**AVAILABLE DATA**
==*==
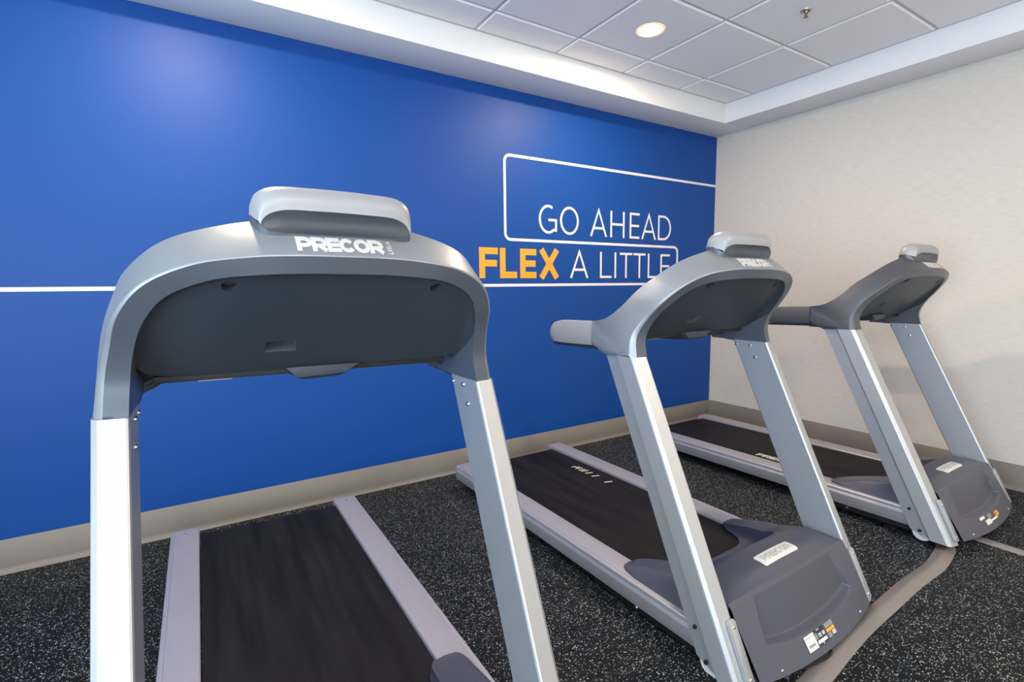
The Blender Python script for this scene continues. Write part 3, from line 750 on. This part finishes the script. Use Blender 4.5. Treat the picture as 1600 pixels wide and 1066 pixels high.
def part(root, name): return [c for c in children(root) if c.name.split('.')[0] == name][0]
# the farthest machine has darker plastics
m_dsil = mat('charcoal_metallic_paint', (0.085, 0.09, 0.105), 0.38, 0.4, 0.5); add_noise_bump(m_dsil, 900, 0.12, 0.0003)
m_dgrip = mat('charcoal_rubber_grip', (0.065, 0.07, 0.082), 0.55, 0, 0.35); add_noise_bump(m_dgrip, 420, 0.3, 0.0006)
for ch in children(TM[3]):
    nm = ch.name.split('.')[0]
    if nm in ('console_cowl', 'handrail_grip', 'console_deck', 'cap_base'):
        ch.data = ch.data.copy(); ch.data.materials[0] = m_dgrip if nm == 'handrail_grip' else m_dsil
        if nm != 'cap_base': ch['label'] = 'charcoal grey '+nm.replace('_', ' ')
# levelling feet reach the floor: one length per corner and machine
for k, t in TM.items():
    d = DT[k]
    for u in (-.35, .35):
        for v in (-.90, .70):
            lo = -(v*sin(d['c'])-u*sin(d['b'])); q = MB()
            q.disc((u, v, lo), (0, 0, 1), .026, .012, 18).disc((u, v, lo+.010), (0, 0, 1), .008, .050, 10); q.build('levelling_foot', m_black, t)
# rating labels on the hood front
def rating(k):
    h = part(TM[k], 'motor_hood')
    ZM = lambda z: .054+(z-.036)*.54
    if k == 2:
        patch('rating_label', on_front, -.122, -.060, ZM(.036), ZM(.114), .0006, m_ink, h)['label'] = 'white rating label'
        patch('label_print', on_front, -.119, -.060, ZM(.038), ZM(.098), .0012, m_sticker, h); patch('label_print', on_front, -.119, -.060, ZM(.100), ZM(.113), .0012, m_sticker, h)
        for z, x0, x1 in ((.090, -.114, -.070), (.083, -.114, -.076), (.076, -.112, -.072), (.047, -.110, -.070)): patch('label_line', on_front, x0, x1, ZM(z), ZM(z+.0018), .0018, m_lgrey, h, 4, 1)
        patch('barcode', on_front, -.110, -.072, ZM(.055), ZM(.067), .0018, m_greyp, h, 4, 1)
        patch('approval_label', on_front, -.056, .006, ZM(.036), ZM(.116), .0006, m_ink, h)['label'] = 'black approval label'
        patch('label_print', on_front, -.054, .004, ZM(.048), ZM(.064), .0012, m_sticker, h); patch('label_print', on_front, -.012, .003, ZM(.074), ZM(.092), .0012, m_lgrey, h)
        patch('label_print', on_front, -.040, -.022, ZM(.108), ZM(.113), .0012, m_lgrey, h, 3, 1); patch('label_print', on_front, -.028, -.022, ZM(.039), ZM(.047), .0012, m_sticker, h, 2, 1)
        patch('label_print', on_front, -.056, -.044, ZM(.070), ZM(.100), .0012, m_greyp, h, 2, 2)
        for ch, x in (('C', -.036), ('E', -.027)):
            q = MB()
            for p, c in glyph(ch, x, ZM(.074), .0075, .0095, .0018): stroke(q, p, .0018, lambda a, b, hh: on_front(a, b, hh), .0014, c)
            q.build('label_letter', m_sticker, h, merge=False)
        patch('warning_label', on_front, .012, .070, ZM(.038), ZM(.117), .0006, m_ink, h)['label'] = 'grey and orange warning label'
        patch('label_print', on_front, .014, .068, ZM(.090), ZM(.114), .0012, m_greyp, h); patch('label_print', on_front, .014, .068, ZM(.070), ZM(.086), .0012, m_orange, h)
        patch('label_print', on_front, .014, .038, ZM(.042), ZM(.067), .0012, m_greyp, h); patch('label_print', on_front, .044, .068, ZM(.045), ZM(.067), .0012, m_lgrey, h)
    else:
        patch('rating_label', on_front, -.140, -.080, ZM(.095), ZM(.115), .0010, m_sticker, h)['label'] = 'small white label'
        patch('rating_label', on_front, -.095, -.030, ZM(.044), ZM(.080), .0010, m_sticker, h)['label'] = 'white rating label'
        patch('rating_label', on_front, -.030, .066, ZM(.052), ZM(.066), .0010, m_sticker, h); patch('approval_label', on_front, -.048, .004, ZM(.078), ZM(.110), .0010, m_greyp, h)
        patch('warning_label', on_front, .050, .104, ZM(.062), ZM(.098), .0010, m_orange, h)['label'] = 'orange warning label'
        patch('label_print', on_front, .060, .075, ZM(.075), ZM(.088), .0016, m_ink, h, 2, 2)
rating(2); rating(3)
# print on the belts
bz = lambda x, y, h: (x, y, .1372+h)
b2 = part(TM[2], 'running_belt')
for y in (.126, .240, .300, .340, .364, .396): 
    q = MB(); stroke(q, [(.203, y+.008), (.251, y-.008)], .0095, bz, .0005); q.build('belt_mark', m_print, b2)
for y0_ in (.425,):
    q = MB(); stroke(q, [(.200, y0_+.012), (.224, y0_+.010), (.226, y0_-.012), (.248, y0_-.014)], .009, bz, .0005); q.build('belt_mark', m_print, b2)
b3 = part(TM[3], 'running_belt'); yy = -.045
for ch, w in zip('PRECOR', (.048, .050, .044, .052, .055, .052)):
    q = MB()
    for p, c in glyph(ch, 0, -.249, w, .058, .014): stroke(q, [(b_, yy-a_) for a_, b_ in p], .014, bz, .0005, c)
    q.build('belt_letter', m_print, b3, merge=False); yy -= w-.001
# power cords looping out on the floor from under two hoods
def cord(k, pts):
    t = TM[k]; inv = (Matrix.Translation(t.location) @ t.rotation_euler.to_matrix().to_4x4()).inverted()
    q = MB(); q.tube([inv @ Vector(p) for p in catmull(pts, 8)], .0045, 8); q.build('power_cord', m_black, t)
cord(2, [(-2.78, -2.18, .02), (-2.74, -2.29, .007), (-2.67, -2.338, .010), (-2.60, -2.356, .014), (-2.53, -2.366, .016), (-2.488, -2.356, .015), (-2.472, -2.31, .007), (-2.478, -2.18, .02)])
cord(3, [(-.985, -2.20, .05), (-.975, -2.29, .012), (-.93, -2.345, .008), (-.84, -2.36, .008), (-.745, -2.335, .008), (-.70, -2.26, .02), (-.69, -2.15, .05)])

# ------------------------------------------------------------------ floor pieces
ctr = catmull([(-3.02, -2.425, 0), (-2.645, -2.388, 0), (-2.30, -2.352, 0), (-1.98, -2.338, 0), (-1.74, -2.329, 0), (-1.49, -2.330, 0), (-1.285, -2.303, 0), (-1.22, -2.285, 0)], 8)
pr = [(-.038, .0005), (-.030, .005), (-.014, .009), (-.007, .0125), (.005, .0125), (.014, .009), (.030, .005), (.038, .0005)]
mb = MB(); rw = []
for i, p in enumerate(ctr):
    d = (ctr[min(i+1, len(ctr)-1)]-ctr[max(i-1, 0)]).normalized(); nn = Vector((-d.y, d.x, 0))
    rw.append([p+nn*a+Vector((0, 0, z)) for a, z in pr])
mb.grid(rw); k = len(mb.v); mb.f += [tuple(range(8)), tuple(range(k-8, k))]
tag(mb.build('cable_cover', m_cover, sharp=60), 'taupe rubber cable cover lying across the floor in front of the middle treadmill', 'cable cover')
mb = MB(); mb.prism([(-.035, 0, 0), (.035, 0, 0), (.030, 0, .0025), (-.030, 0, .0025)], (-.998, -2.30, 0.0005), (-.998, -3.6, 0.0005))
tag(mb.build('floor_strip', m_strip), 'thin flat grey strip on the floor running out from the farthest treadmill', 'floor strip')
==*==
**INSTRUCTIONS FOR THE TASK**
Write out nothing but the lines from the start of the data through the line with "ch.data = ch.data.copy();". Leave out the pictures.

**RESULT OF THIS EXERCISE**
The Blender Python script for this scene continues. Write part 3, from line 750 on. This part finishes the script. Use Blender 4.5. Treat the picture as 1600 pixels wide and 1066 pixels high.
def part(root, name): return [c for c in children(root) if c.name.split('.')[0] == name][0]
# the farthest machine has darker plastics
m_dsil = mat('charcoal_metallic_paint', (0.085, 0.09, 0.105), 0.38, 0.4, 0.5); add_noise_bump(m_dsil, 900, 0.12, 0.0003)
m_dgrip = mat('charcoal_rubber_grip', (0.065, 0.07, 0.082), 0.55, 0, 0.35); add_noise_bump(m_dgrip, 420, 0.3, 0.0006)
for ch in children(TM[3]):
    nm = ch.name.split('.')[0]
    if nm in ('console_cowl', 'handrail_grip', 'console_deck', 'cap_base'):
        ch.data = ch.data.copy(); ch.data.materials[0] = m_dgrip if nm == 'handrail_grip' else m_dsil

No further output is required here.